** Start **

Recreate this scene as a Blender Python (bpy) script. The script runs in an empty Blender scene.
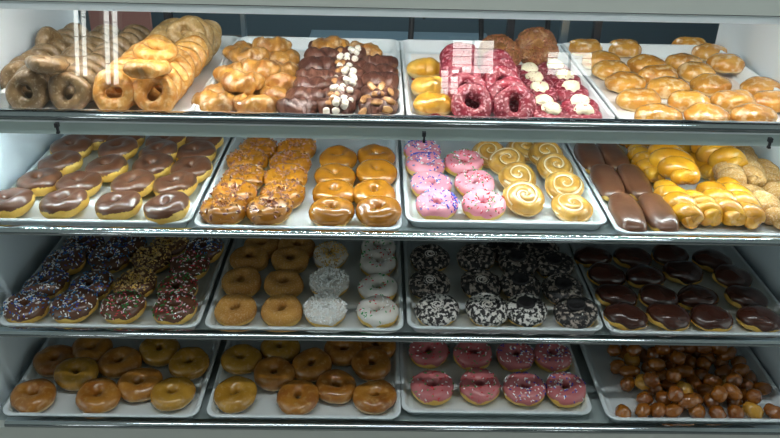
import bpy, math, random
from math import sin, cos, pi, radians, sqrt, exp
from mathutils import Vector, Matrix, noise, Euler
scene = bpy.context.scene
COL = scene.collection

# ------------------------------------------------------------------ camera
F_PX, PITCH, YAW, ROLL = 759.53, 0.48410, 0.02017, 0.02492
CAM = Vector((-0.0637, -1.5555, 1.8684))
_fw = Vector((sin(YAW)*cos(PITCH), cos(YAW)*cos(PITCH), -sin(PITCH)))
_rt0 = Vector((cos(YAW), -sin(YAW), 0.0))
_up0 = _rt0.cross(_fw)
_rt = cos(ROLL)*_rt0 + sin(ROLL)*_up0
_up = -sin(ROLL)*_rt0 + cos(ROLL)*_up0
cd = bpy.data.cameras.new('camera')
cd.sensor_width = 36.0
cd.lens = 36.0*F_PX/780.0
cd.clip_start = 0.05
cam = bpy.data.objects.new('camera', cd)
COL.objects.link(cam)
M3 = Matrix((_rt, _up, -_fw)).transposed()
cam.matrix_world = Matrix.Translation(CAM) @ M3.to_4x4()
scene.camera = cam

def at(u, v, z):
    """point of the photograph (u, v) on the level z"""
    d = _fw + _rt*((u-390)/F_PX) - _up*((v-219)/F_PX)
    t = (z-CAM.z)/d.z
    return CAM + d*t

# ------------------------------------------------------------------ world, exposure
w = bpy.data.worlds.new('shop_air')
scene.world = w
w.use_nodes = True
bgn = w.node_tree.nodes['Background']
bgn.inputs[0].default_value = (0.70, 0.82, 0.80, 1)
bgn.inputs[1].default_value = 1.35
scene.view_settings.view_transform = 'Standard'
scene.view_settings.look = 'None'
scene.view_settings.gamma = 1
scene.view_settings.use_curve_mapping = False
scene.view_settings.exposure = 0.0
LED_TOP, LED_MID, CEIL_LINE, WINDOW = 370.0, 245.0, 22.0, 7.0

# ------------------------------------------------------------------ materials
def newmat(name):
    m = bpy.data.materials.new(name); m.use_nodes = True
    nt = m.node_tree
    return m, nt, nt.nodes['Principled BSDF']

def c4(c): return (c[0], c[1], c[2], 1.0)

def simple(name, col, rough=0.5, metal=0.0, coat=0.0, spec=0.5, bump=None, sss=0.0):
    m, nt, b = newmat(name)
    b.inputs['Base Color'].default_value = c4(col)
    b.inputs['Roughness'].default_value = rough
    b.inputs['Metallic'].default_value = metal
    b.inputs['Coat Weight'].default_value = coat
    b.inputs['Coat Roughness'].default_value = 0.12
    b.inputs['Specular IOR Level'].default_value = spec
    if bump: add_bump(nt, b, *bump)
    return m

def texco(nt):
    t = nt.nodes.new('ShaderNodeTexCoord'); return t

def add_bump(nt, b, scale, dist, detail=3.0):
    t = texco(nt)
    n = nt.nodes.new('ShaderNodeTexNoise'); n.inputs['Scale'].default_value = scale
    n.inputs['Detail'].default_value = detail
    bp = nt.nodes.new('ShaderNodeBump'); bp.inputs['Distance'].default_value = dist
    bp.inputs['Strength'].default_value = 1.0
    nt.links.new(t.outputs['Object'], n.inputs['Vector'])
    nt.links.new(n.outputs['Fac'], bp.inputs['Height'])
    nt.links.new(bp.outputs['Normal'], b.inputs['Normal'])

def mixc(nt, fac, a, b_):
    mx = nt.nodes.new('ShaderNodeMix'); mx.data_type = 'RGBA'
    for sock, val in ((0, fac), (6, a), (7, b_)):
        if isinstance(val, (int, float)): mx.inputs[sock].default_value = val
        elif isinstance(val, tuple): mx.inputs[sock].default_value = c4(val)
        else: nt.links.new(val, mx.inputs[sock])
    return mx.outputs[2]

def noise_fac(nt, scale, lo, hi, detail=3.0, offset=True):
    t = texco(nt)
    n = nt.nodes.new('ShaderNodeTexNoise'); n.inputs['Scale'].default_value = scale
    n.inputs['Detail'].default_value = detail
    v = t.outputs['Object']
    if offset:
        oi = nt.nodes.new('ShaderNodeObjectInfo')
        ad = nt.nodes.new('ShaderNodeVectorMath'); ad.operation = 'ADD'
        nt.links.new(v, ad.inputs[0]); nt.links.new(oi.outputs['Location'], ad.inputs[1])
        v = ad.outputs[0]
    nt.links.new(v, n.inputs['Vector'])
    mr = nt.nodes.new('ShaderNodeMapRange')
    mr.inputs['From Min'].default_value = lo; mr.inputs['From Max'].default_value = hi
    nt.links.new(n.outputs['Fac'], mr.inputs['Value'])
    return mr.outputs['Result']

def food(name, col, col2, scale=25, lo=.4, hi=.65, flake=None, fscale=120, flo=.55, fhi=.7, famt=.6,
         rough=.4, coat=.3, bump=(60, .002), spec=.5, band=None):
    """mottled food surface; flake = colour of dried glaze / sugar / crumbs; band = pale proof line"""
    m, nt, b = newmat(name)
    out = mixc(nt, noise_fac(nt, scale, lo, hi), col, col2)
    if band:
        t = texco(nt); sp = nt.nodes.new('ShaderNodeSeparateXYZ')
        nt.links.new(t.outputs['Generated'], sp.inputs[0])
        cr = nt.nodes.new('ShaderNodeValToRGB'); e = cr.color_ramp.elements
        e[0].position = band[1]; e[0].color = (0, 0, 0, 1)
        e[1].position = band[1]+.09; e[1].color = (1, 1, 1, 1)
        x = cr.color_ramp.elements.new(band[2]-.09); x.color = (1, 1, 1, 1)
        x = cr.color_ramp.elements.new(band[2]); x.color = (0, 0, 0, 1)
        nt.links.new(sp.outputs['Z'], cr.inputs['Fac'])
        out = mixc(nt, cr.outputs['Color'], out, band[0])
    if flake:
        f = noise_fac(nt, fscale, flo, fhi, 5.0)
        mu = nt.nodes.new('ShaderNodeMath'); mu.operation = 'MULTIPLY'; mu.inputs[1].default_value = famt
        nt.links.new(f, mu.inputs[0])
        out = mixc(nt, mu.outputs[0], out, flake)
    nt.links.new(out, b.inputs['Base Color'])
    b.inputs['Roughness'].default_value = rough
    b.inputs['Coat Weight'].default_value = coat
    b.inputs['Coat Roughness'].default_value = 0.15
    b.inputs['Specular IOR Level'].default_value = spec
    if bump: add_bump(nt, b, *bump)
    return m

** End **

— Job —
Leave out the pictures and repeat the lines from the start of the material through the line with "COL = scene.collection", inclusive.

— Result —
Recreate this scene as a Blender Python (bpy) script. The script runs in an empty Blender scene.
import bpy, math, random
from math import sin, cos, pi, radians, sqrt, exp
from mathutils import Vector, Matrix, noise, Euler
scene = bpy.context.scene
COL = scene.collection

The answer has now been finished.